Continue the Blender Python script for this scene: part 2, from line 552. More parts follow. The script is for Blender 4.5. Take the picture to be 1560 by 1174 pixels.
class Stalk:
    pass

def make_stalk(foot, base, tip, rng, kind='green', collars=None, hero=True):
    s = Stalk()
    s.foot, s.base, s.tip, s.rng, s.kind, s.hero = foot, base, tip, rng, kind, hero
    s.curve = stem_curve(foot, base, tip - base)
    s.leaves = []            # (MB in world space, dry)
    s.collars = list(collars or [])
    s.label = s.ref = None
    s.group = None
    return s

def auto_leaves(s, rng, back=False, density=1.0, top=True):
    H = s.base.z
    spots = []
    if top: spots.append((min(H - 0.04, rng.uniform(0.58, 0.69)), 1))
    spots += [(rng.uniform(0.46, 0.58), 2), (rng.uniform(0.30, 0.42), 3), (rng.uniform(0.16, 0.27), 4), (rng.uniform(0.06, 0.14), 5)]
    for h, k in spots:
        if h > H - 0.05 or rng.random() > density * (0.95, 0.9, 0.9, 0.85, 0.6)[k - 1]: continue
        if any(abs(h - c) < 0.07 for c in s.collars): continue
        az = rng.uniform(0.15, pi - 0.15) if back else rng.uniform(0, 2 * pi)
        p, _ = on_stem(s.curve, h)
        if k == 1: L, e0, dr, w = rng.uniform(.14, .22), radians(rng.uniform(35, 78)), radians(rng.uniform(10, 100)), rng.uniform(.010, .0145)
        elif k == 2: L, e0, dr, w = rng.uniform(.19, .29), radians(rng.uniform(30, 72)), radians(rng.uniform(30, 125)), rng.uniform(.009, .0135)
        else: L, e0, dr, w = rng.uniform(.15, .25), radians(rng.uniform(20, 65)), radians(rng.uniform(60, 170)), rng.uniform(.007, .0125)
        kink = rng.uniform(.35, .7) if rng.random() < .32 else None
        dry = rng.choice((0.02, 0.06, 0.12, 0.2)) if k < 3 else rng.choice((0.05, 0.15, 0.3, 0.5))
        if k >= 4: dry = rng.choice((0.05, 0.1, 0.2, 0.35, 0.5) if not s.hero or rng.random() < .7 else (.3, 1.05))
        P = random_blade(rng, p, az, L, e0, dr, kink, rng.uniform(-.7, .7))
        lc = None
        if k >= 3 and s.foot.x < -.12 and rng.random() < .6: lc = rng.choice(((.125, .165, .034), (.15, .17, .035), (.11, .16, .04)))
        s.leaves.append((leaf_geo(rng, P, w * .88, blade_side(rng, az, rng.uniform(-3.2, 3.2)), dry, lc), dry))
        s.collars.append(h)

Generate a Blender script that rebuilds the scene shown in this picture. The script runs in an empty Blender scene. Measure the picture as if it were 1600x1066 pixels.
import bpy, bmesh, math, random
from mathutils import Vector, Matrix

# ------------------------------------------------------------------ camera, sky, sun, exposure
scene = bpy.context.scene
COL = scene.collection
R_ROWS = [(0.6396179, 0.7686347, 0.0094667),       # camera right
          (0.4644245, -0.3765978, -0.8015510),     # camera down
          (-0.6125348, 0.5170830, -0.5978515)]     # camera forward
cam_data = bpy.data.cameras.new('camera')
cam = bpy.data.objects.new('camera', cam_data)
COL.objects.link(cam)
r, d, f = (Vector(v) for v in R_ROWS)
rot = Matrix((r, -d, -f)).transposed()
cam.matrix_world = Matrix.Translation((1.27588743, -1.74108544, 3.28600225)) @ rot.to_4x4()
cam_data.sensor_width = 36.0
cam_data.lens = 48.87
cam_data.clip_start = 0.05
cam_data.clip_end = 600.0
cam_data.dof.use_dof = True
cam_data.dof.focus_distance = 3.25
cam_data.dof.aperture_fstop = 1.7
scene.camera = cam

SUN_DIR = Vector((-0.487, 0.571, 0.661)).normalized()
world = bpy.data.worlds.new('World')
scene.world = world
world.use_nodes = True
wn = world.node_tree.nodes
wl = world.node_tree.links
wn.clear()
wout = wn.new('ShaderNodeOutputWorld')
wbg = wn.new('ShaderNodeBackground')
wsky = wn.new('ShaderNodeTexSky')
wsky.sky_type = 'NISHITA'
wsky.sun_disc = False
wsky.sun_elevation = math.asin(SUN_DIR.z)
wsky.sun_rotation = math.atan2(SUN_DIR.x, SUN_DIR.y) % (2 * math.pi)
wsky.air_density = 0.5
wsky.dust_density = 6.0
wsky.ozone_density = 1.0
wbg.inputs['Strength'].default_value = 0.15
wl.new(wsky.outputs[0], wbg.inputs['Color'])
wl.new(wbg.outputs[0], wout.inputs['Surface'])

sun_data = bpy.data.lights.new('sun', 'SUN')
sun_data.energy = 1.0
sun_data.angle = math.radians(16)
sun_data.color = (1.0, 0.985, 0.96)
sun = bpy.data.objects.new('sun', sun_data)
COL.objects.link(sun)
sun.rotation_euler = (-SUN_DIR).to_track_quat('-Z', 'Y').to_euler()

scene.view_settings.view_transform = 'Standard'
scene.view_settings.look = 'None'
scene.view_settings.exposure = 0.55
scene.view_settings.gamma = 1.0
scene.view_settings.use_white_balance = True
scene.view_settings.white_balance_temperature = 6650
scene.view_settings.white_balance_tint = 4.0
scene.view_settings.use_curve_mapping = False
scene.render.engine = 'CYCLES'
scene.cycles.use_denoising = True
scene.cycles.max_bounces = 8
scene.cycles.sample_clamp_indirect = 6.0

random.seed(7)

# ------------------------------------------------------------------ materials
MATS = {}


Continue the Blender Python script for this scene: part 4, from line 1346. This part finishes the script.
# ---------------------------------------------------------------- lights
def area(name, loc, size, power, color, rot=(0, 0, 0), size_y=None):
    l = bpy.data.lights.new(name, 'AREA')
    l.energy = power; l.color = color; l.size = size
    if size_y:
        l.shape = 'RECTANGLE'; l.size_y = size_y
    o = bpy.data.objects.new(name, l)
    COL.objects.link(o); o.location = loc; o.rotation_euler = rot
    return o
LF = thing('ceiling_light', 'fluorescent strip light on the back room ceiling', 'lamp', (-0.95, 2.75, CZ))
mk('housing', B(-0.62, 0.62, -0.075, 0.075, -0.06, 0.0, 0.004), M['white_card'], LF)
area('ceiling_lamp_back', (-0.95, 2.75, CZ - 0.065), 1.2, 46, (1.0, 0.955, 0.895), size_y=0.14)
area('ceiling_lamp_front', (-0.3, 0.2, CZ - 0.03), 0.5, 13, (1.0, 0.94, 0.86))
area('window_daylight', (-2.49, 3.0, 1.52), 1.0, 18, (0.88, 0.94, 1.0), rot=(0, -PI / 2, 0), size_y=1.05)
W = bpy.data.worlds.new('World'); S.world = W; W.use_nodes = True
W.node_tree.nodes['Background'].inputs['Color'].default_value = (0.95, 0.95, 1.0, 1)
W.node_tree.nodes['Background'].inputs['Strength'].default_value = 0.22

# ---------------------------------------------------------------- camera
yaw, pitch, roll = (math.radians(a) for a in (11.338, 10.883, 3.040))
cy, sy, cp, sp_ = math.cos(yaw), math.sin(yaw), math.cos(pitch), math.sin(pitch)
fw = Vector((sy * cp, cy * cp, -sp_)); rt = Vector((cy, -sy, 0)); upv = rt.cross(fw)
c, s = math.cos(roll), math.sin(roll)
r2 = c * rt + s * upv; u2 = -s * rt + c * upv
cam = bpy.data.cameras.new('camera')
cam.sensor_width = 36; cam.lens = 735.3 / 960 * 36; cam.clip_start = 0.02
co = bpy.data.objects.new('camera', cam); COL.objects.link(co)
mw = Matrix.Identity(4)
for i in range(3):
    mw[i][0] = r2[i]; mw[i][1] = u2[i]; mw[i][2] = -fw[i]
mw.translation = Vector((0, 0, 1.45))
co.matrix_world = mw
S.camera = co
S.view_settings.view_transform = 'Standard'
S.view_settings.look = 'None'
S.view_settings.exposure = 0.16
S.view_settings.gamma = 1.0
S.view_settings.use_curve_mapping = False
================
* WRITTEN INSTRUCTION *
Extract the lines of the preceding material that run from the line with "Generate a Blender" through the line with "scene.camera = cam", inclusive, reproducing them exactly and adding nothing.

* SOLUTION TO THIS TASK *
Generate a Blender script that rebuilds the scene shown in this picture. The script runs in an empty Blender scene. Measure the picture as if it were 1600x1066 pixels.
import bpy, bmesh, math, random
from mathutils import Vector, Matrix

# ------------------------------------------------------------------ camera, sky, sun, exposure
scene = bpy.context.scene
COL = scene.collection
R_ROWS = [(0.6396179, 0.7686347, 0.0094667),       # camera right
          (0.4644245, -0.3765978, -0.8015510),     # camera down
          (-0.6125348, 0.5170830, -0.5978515)]     # camera forward
cam_data = bpy.data.cameras.new('camera')
cam = bpy.data.objects.new('camera', cam_data)
COL.objects.link(cam)
r, d, f = (Vector(v) for v in R_ROWS)
rot = Matrix((r, -d, -f)).transposed()
cam.matrix_world = Matrix.Translation((1.27588743, -1.74108544, 3.28600225)) @ rot.to_4x4()
cam_data.sensor_width = 36.0
cam_data.lens = 48.87
cam_data.clip_start = 0.05
cam_data.clip_end = 600.0
cam_data.dof.use_dof = True
cam_data.dof.focus_distance = 3.25
cam_data.dof.aperture_fstop = 1.7
scene.camera = cam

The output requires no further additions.